BRIEF: Leave out the pictures and transcribe everything else exactly.

PROVIDED DATA:
────────────────────

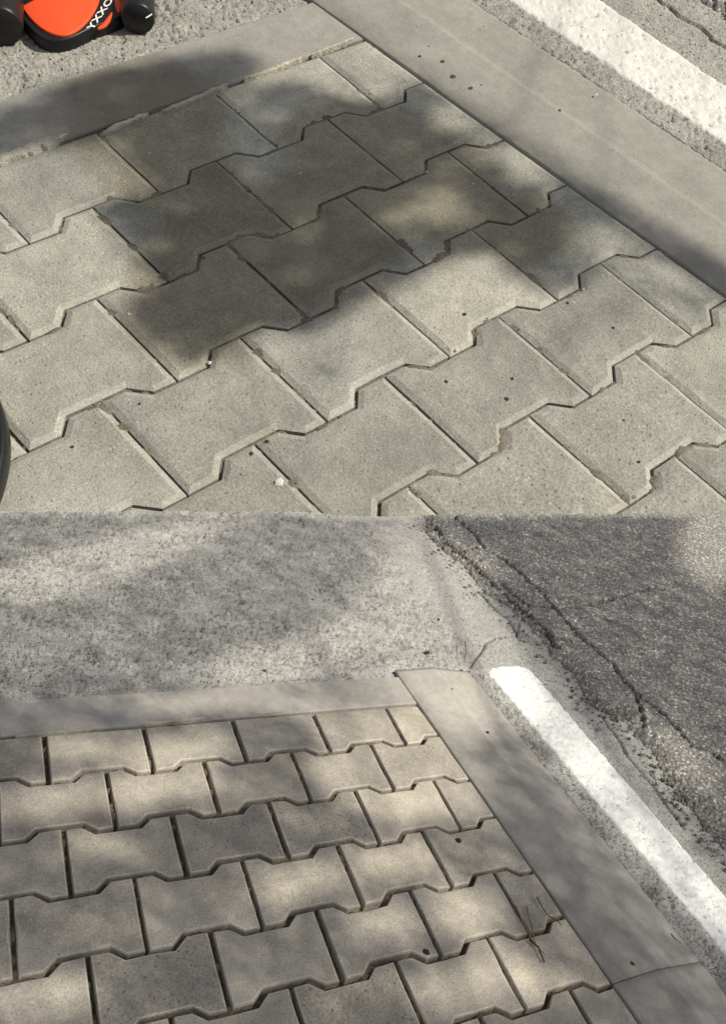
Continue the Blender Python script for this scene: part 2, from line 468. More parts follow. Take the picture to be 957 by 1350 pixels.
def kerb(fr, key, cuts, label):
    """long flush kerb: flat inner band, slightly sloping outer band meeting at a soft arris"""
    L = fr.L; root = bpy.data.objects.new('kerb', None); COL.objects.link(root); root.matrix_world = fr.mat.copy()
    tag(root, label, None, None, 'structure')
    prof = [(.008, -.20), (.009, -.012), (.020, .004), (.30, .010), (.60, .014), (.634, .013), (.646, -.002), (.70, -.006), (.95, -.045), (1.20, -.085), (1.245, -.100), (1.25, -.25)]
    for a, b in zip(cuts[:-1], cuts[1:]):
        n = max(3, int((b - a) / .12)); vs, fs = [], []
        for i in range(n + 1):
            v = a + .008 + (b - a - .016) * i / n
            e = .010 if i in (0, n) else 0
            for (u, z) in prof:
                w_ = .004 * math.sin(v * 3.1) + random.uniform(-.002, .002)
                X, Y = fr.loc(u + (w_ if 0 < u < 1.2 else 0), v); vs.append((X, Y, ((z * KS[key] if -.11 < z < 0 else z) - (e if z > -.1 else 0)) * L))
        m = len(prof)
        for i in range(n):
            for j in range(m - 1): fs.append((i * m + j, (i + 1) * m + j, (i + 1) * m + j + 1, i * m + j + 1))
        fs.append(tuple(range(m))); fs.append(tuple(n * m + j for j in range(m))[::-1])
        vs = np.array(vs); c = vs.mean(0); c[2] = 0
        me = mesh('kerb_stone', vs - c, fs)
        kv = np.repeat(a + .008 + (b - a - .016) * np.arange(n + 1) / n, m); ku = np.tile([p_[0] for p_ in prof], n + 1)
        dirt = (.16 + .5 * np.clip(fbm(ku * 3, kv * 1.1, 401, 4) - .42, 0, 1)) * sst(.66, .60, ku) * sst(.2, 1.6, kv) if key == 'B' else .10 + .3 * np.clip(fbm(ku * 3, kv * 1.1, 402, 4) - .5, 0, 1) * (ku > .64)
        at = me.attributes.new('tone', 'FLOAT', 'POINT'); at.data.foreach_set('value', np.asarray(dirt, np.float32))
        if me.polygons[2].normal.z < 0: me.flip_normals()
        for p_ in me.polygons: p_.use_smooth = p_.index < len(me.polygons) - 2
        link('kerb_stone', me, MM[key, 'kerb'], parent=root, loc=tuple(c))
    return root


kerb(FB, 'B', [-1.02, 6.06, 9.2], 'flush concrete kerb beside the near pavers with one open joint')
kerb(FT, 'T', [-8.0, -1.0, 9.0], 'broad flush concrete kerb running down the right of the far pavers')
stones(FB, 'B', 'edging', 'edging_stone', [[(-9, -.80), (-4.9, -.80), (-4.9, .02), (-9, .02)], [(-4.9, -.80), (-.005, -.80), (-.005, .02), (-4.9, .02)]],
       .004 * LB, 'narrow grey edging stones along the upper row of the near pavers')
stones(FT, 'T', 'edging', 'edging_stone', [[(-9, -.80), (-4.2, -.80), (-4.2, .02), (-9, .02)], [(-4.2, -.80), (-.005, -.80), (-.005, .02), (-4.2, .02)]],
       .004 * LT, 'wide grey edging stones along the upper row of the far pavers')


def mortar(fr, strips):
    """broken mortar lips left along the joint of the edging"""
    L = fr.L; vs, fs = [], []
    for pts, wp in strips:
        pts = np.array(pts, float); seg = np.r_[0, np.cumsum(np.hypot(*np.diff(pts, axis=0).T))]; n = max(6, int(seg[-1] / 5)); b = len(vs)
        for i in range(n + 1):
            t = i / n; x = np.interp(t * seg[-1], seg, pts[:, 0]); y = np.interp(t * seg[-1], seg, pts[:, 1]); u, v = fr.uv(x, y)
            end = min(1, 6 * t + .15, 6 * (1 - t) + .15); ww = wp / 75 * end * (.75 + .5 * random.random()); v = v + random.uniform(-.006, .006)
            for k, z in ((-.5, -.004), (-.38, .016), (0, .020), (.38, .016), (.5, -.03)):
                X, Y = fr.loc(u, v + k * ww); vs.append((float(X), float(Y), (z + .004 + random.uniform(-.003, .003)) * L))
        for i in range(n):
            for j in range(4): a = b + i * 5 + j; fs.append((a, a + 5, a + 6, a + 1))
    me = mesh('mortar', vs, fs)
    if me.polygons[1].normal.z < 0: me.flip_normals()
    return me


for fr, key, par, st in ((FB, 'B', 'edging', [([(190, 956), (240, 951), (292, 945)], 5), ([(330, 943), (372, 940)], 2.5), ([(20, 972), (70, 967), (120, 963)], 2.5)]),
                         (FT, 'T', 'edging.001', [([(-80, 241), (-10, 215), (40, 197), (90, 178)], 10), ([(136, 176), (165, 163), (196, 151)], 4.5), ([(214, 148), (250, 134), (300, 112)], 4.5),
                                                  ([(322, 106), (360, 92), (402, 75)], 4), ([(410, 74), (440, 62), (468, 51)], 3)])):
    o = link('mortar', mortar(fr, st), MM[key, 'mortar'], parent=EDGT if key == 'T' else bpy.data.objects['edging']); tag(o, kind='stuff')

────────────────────

RESULT FOR THIS EXERCISE:
Continue the Blender Python script for this scene: part 2, from line 468. More parts follow. Take the picture to be 957 by 1350 pixels.
def kerb(fr, key, cuts, label):
    """long flush kerb: flat inner band, slightly sloping outer band meeting at a soft arris"""
    L = fr.L; root = bpy.data.objects.new('kerb', None); COL.objects.link(root); root.matrix_world = fr.mat.copy()
    tag(root, label, None, None, 'structure')
    prof = [(.008, -.20), (.009, -.012), (.020, .004), (.30, .010), (.60, .014), (.634, .013), (.646, -.002), (.70, -.006), (.95, -.045), (1.20, -.085), (1.245, -.100), (1.25, -.25)]
    for a, b in zip(cuts[:-1], cuts[1:]):
        n = max(3, int((b - a) / .12)); vs, fs = [], []
        for i in range(n + 1):
            v = a + .008 + (b - a - .016) * i / n
            e = .010 if i in (0, n) else 0
            for (u, z) in prof:
                w_ = .004 * math.sin(v * 3.1) + random.uniform(-.002, .002)
                X, Y = fr.loc(u + (w_ if 0 < u < 1.2 else 0), v); vs.append((X, Y, ((z * KS[key] if -.11 < z < 0 else z) - (e if z > -.1 else 0)) * L))
        m = len(prof)
        for i in range(n):
            for j in range(m - 1): fs.append((i * m + j, (i + 1) * m + j, (i + 1) * m + j + 1, i * m + j + 1))
        fs.append(tuple(range(m))); fs.append(tuple(n * m + j for j in range(m))[::-1])
        vs = np.array(vs); c = vs.mean(0); c[2] = 0
        me = mesh('kerb_stone', vs - c, fs)
        kv = np.repeat(a + .008 + (b - a - .016) * np.arange(n + 1) / n, m); ku = np.tile([p_[0] for p_ in prof], n + 1)
        dirt = (.16 + .5 * np.clip(fbm(ku * 3, kv * 1.1, 401, 4) - .42, 0, 1)) * sst(.66, .60, ku) * sst(.2, 1.6, kv) if key == 'B' else .10 + .3 * np.clip(fbm(ku * 3, kv * 1.1, 402, 4) - .5, 0, 1) * (ku > .64)
        at = me.attributes.new('tone', 'FLOAT', 'POINT'); at.data.foreach_set('value', np.asarray(dirt, np.float32))
        if me.polygons[2].normal.z < 0: me.flip_normals()
        for p_ in me.polygons: p_.use_smooth = p_.index < len(me.polygons) - 2
        link('kerb_stone', me, MM[key, 'kerb'], parent=root, loc=tuple(c))
    return root


kerb(FB, 'B', [-1.02, 6.06, 9.2], 'flush concrete kerb beside the near pavers with one open joint')
kerb(FT, 'T', [-8.0, -1.0, 9.0], 'broad flush concrete kerb running down the right of the far pavers')
stones(FB, 'B', 'edging', 'edging_stone', [[(-9, -.80), (-4.9, -.80), (-4.9, .02), (-9, .02)], [(-4.9, -.80), (-.005, -.80), (-.005, .02), (-4.9, .02)]],
       .004 * LB, 'narrow grey edging stones along the upper row of the near pavers')
stones(FT, 'T', 'edging', 'edging_stone', [[(-9, -.80), (-4.2, -.80), (-4.2, .02), (-9, .02)], [(-4.2, -.80), (-.005, -.80), (-.005, .02), (-4.2, .02)]],
       .004 * LT, 'wide grey edging stones along the upper row of the far pavers')


def mortar(fr, strips):
    """broken mortar lips left along the joint of the edging"""
    L = fr.L; vs, fs = [], []
    for pts, wp in strips:
        pts = np.array(pts, float); seg = np.r_[0, np.cumsum(np.hypot(*np.diff(pts, axis=0).T))]; n = max(6, int(seg[-1] / 5)); b = len(vs)
        for i in range(n + 1):
            t = i / n; x = np.interp(t * seg[-1], seg, pts[:, 0]); y = np.interp(t * seg[-1], seg, pts[:, 1]); u, v = fr.uv(x, y)
            end = min(1, 6 * t + .15, 6 * (1 - t) + .15); ww = wp / 75 * end * (.75 + .5 * random.random()); v = v + random.uniform(-.006, .006)
            for k, z in ((-.5, -.004), (-.38, .016), (0, .020), (.38, .016), (.5, -.03)):
                X, Y = fr.loc(u, v + k * ww); vs.append((float(X), float(Y), (z + .004 + random.uniform(-.003, .003)) * L))
        for i in range(n):
            for j in range(4): a = b + i * 5 + j; fs.append((a, a + 5, a + 6, a + 1))
    me = mesh('mortar', vs, fs)
    if me.polygons[1].normal.z < 0: me.flip_normals()
    return me


for fr, key, par, st in ((FB, 'B', 'edging', [([(190, 956), (240, 951), (292, 945)], 5), ([(330, 943), (372, 940)], 2.5), ([(20, 972), (70, 967), (120, 963)], 2.5)]),
                         (FT, 'T', 'edging.001', [([(-80, 241), (-10, 215), (40, 197), (90, 178)], 10), ([(136, 176), (165, 163), (196, 151)], 4.5), ([(214, 148), (250, 134), (300, 112)], 4.5),
                                                  ([(322, 106), (360, 92), (402, 75)], 4), ([(410, 74), (440, 62), (468, 51)], 3)])):
    o = link('mortar', mortar(fr, st), MM[key, 'mortar'], parent=EDGT if key == 'T' else bpy.data.objects['edging']); tag(o, kind='stuff')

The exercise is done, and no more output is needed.